Terminata la presentazione, a noi non frega un cazzo di intrattenere i nostri lettori - che probabilmente manco ci sono - ma solo di recuperare le ragazze e verificare l’esattezza del pensiero che avevamo lasciato in sospeso poco prima. Torniamo al bar con loro, beviamo ancora qualcosa, poi lanciamo l’idea: andiamocene, questo bar fa schifo e questo festival è una rottura. Le ragazze ne convengono ed escono con noi. Direzione: la città. E di nuovo scatta il riflesso pavloviano, più immediato di prima: sì che ci stanno!
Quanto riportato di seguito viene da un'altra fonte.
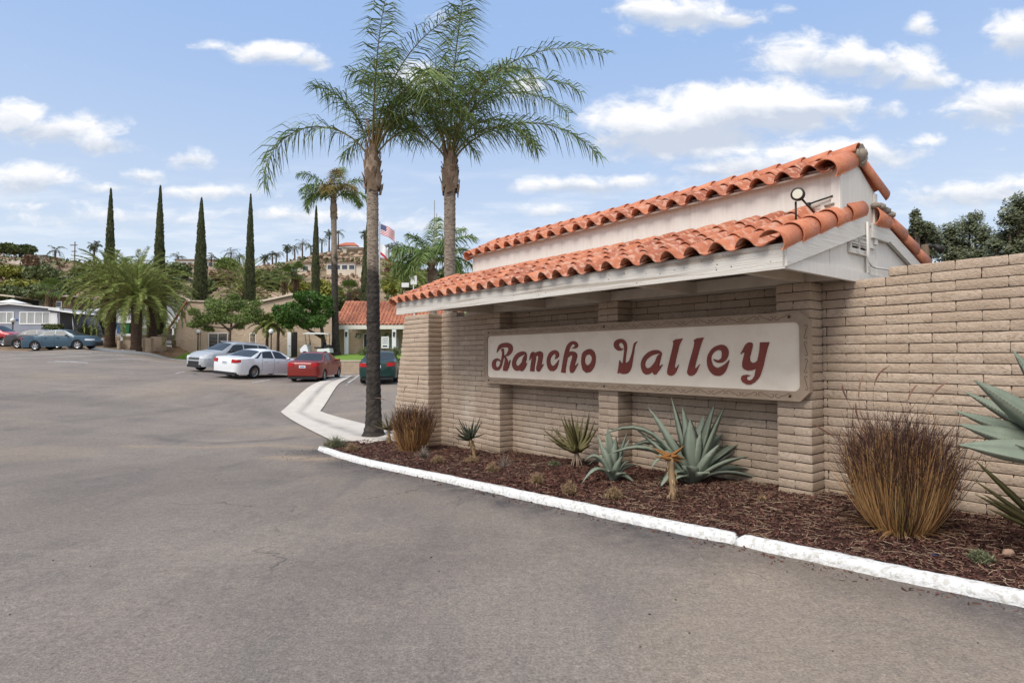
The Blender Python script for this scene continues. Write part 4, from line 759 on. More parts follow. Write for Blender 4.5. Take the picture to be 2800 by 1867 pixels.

Lasciamo il festival quasi di corsa, dimenticandoci di salutare tutti coloro che avremmo dovuto salutare, di stringere tutte le mani che avremmo dovuto stringere. Sarà un errore fatale, ma in quel momento non lo sappiamo. Saliamo in metropolitana. Una delle ragazze, la più carina, riceve una telefonata. Dopo poche battute, capiamo che è il suo ragazzo. Si danno appuntamento per la serata. Io scendo alla prossima, ci informa lei imbarazzata dopo aver messo giù. Pure io, dice l’altra con un sorriso finto. Nel giro di pochi istanti, rimaniamo soli con la nostra baldanza, mentre il vagone sfreccia indifferente verso il caos della metropoli.
Non abbiamo più preso parte a quel festival. Non abbiamo più fatto presentazioni così prestigiose. E soprattutto non abbiamo mai più rivisto né sentito le due ragazze, sparite anche, chissà quando e chissà perché, dalle nostre cinquemila “amicizie” virtuali.
Certo ve le andate a cercare con il lumicino le situazioni strane e le ragazze che non vi vedono proprio. Comunque tutto bene se vi ispirano per scrivere storie divertenti.